Given data >>

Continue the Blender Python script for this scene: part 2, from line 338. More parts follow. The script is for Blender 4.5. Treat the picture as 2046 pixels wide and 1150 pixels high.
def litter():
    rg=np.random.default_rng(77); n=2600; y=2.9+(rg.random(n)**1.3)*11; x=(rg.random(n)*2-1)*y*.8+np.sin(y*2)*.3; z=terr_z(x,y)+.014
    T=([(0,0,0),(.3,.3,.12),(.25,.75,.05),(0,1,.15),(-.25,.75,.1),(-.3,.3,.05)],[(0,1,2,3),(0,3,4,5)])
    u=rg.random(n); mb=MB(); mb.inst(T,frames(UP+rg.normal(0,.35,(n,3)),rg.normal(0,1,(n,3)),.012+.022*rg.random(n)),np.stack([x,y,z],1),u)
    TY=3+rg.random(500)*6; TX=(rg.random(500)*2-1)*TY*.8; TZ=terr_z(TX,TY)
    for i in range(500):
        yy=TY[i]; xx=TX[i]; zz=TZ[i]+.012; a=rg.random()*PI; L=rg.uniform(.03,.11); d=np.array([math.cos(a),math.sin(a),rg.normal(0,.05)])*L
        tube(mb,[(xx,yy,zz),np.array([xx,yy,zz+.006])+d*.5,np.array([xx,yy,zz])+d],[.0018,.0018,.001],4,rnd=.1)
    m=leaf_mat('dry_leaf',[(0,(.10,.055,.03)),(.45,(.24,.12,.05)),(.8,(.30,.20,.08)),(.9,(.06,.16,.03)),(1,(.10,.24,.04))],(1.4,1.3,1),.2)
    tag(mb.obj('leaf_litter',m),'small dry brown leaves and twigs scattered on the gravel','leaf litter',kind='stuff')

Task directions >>
Repeat the listing above without any change.

Task response >>
Continue the Blender Python script for this scene: part 2, from line 338. More parts follow. The script is for Blender 4.5. Treat the picture as 2046 pixels wide and 1150 pixels high.
def litter():
    rg=np.random.default_rng(77); n=2600; y=2.9+(rg.random(n)**1.3)*11; x=(rg.random(n)*2-1)*y*.8+np.sin(y*2)*.3; z=terr_z(x,y)+.014
    T=([(0,0,0),(.3,.3,.12),(.25,.75,.05),(0,1,.15),(-.25,.75,.1),(-.3,.3,.05)],[(0,1,2,3),(0,3,4,5)])
    u=rg.random(n); mb=MB(); mb.inst(T,frames(UP+rg.normal(0,.35,(n,3)),rg.normal(0,1,(n,3)),.012+.022*rg.random(n)),np.stack([x,y,z],1),u)
    TY=3+rg.random(500)*6; TX=(rg.random(500)*2-1)*TY*.8; TZ=terr_z(TX,TY)
    for i in range(500):
        yy=TY[i]; xx=TX[i]; zz=TZ[i]+.012; a=rg.random()*PI; L=rg.uniform(.03,.11); d=np.array([math.cos(a),math.sin(a),rg.normal(0,.05)])*L
        tube(mb,[(xx,yy,zz),np.array([xx,yy,zz+.006])+d*.5,np.array([xx,yy,zz])+d],[.0018,.0018,.001],4,rnd=.1)
    m=leaf_mat('dry_leaf',[(0,(.10,.055,.03)),(.45,(.24,.12,.05)),(.8,(.30,.20,.08)),(.9,(.06,.16,.03)),(1,(.10,.24,.04))],(1.4,1.3,1),.2)
    tag(mb.obj('leaf_litter',m),'small dry brown leaves and twigs scattered on the gravel','leaf litter',kind='stuff')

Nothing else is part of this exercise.